Die Splatter-Obsession verdeckt, dass Tarantino auch ohne Gewalt gut auskommt. Zum Beispiel in „Jackie Brown“ (1997), seinem in vieler Hinsicht besten Film. Hier läuft er vor allem als Drehbuchschreiber zur Hochform auf. Die Dialoge funkeln, das Setting ist liebevoll und Pam Grier spielt so gut, dass man sich fragt, wo sie all die Jahre gewesen ist. Hier blitzt Tarantinos Talent zur Reanimation vergessener Schauspieler hier wieder auf.

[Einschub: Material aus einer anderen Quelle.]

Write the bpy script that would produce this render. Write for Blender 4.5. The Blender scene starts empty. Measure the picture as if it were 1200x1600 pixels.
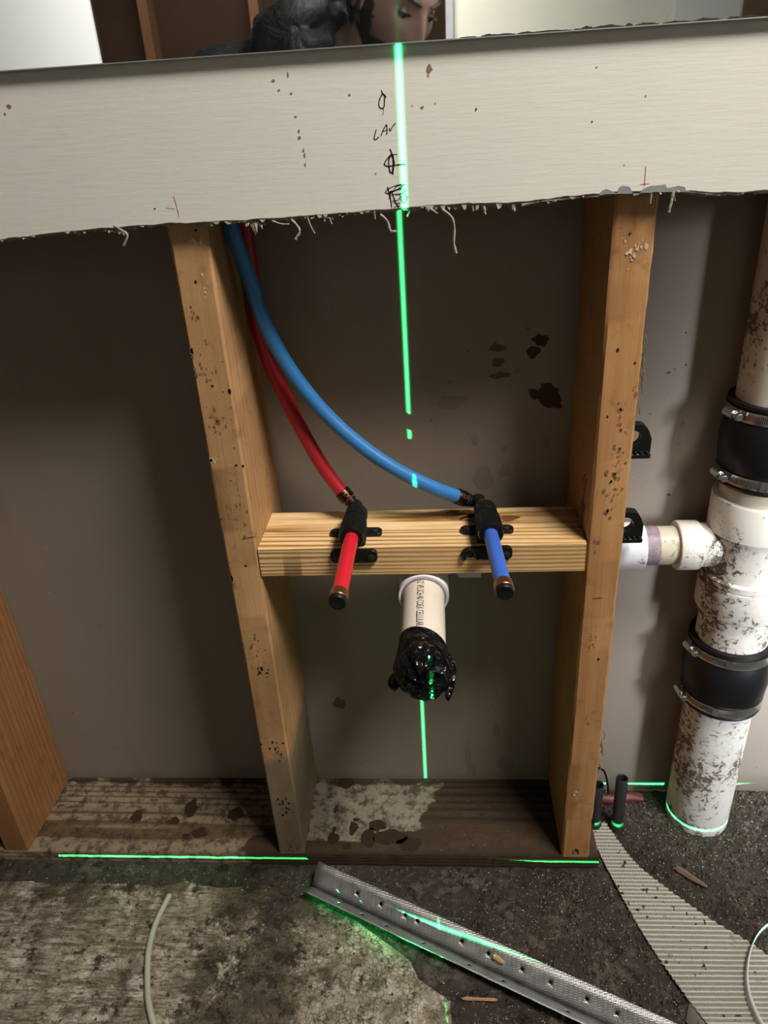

Der Film ist weniger atemlos, weniger auf Effekte bedacht als alle anderen Arbeiten dieses Regisseurs.
Freundin-tauglich ist eigentlich nur "Jackie Brown"
Wenn man sich überlegte, in welchen Tarantino-Film man die eigene Freundin am ehesten mitnehmen würde, wäre es höchstwahrscheinlich „Jackie Brown.“ Bei all ihrer Brillanz sind „Reservoir Dogs“, „Pulp Fiction“ oder „Inglourious Basterds“ doch in erster Linie Jungsfilme. Die Kombination aus derben Dialogen, Gewaltausbrüchen und übercoolen Figuren würde bei einem weniger talentierten Regisseur wahrscheinlich ins Peinliche driften. Und das tut sie ja auch regelmäßig – in den Werken der vielen Tarantino-Epigonen.
Was das Original angeht, so bleibt er vorerst allein in seiner Nische. Ob sein Hypertext-Kino in den nächsten Jahren ausgereizt ist, wird sich zeigen. Bevor es so weit ist, überrascht er uns wahrscheinlich alle mit einer Jane-Austen-Verfilmung. Dass es langweilig wird, ist unwahrscheinlich.